Siena, 22 ott – Se tanto mi dà tanto, considerando che è già la seconda volta che Renzi si esprime su Mps, vuol dire che siamo ormai al capolinea. Perché, com’è noto, il premier porta una sfiga micidiale. Ricordate quando, a febbraio, parlando proprio dello storico istituto senese, annunciava che la banca era risanata ed investirvi poteva essere un affare?
Ora ci risiamo. Perché Mps non è risanata, investirvi non è stato un affare e la situazione è, se possibile, ancora peggiorata. A Rocca Salimbeni, sede della banca, stanno lavorando alacremente per l’ennesimo (il terzo) aumento di capitale da almeno 1,5 miliardi, che visti i precedenti non è scontato sia risolutivo della crisi aziendale in atto. Renzi si dice sicuro del successo delle manovre: “Mps ha avuto uno straordinario passato e avrà uno straordinario futuro“, ha detto ieri, a margine del Consiglio Europeo di Bruxelles.
Peccato che il premier ometta di dire che in questo futuro si annidano fosche nubi che arrivano dall’estero. Oltre a soggetti nazionali come Unipol (e cioé le coop rosse che dettano l’agenda del Pd) si stanno infatti facendo strada, in questi giorni, anche numerosi fondi internazionali che attendono di accedere ai numeri del Monte subito dopo l’approvazione del piano industriale previsto a breve.
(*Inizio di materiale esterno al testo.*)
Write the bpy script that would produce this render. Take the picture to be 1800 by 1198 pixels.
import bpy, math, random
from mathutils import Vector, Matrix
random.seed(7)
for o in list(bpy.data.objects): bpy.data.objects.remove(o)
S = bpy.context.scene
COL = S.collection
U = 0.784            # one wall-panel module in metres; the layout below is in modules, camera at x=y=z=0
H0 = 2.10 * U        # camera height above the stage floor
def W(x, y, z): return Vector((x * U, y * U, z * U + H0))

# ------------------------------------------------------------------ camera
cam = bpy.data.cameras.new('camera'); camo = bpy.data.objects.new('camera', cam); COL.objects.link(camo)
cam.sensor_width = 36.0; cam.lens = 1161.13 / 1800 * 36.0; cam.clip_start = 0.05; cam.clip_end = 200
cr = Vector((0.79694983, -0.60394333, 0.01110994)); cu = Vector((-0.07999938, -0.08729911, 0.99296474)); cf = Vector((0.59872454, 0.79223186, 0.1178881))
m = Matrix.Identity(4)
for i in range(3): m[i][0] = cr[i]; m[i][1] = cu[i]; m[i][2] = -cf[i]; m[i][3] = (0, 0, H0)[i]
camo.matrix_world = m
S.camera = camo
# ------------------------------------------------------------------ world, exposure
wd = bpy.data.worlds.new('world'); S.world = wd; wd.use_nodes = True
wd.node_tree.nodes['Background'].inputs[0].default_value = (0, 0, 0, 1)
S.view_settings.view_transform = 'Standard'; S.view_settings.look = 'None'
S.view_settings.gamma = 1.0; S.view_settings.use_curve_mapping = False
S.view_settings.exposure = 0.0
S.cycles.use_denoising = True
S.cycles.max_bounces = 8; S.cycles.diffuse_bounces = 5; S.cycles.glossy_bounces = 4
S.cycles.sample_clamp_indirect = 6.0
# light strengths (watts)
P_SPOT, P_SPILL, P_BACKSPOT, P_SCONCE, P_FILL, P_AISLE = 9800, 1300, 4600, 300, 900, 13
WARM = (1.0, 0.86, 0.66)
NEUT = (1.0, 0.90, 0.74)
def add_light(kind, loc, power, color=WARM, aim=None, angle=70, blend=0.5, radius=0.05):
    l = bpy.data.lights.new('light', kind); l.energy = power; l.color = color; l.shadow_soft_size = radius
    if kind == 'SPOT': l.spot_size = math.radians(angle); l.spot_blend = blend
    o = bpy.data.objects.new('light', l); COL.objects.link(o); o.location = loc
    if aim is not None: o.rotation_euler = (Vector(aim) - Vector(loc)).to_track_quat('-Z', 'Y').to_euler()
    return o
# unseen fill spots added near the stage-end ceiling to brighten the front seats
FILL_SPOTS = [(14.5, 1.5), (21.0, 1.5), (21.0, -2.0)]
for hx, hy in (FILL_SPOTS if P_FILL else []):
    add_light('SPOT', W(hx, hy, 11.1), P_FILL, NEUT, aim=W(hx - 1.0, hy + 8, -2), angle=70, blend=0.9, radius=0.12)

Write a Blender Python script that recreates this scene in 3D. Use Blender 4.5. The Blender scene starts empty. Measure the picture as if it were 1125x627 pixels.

Stando ad alcune indiscrezioni, fra di essi la parte del leone la farebbero i fondi sovrani del Golfo Persico insieme ad hedge fund anglosassoni. Si parla del fondo del Qatar, la Qatar Investmenent Authority, già nota alle cronache economiche europee per controllare il 17% di Volkswagen e la totalità della squadra di calcio del Paris Saint-Germain. Insieme a Doha sembra si stia muovendo anche il Kuwait, da tempo presente in Italia tramite un accordo di “co-investimento” con il Fondo strategico.
Nomi non da poco dato che, secondo il piano presentato da JpMorgan, Mps deve trovare, per garantire il successo dell’aumento (e della conversione delle obbligazioni), un “anchor investor“, vale a dire il soggetto attorno al quale far ruotare tutta l’operazione e che possa fungere da garante della stessa. Che, a questo punto, potrebbe davvero parlare la lingua del profeta. Forse quella di MontePaschi sarà ancora una storia dal 1472. Ma probabilmente non più italiana.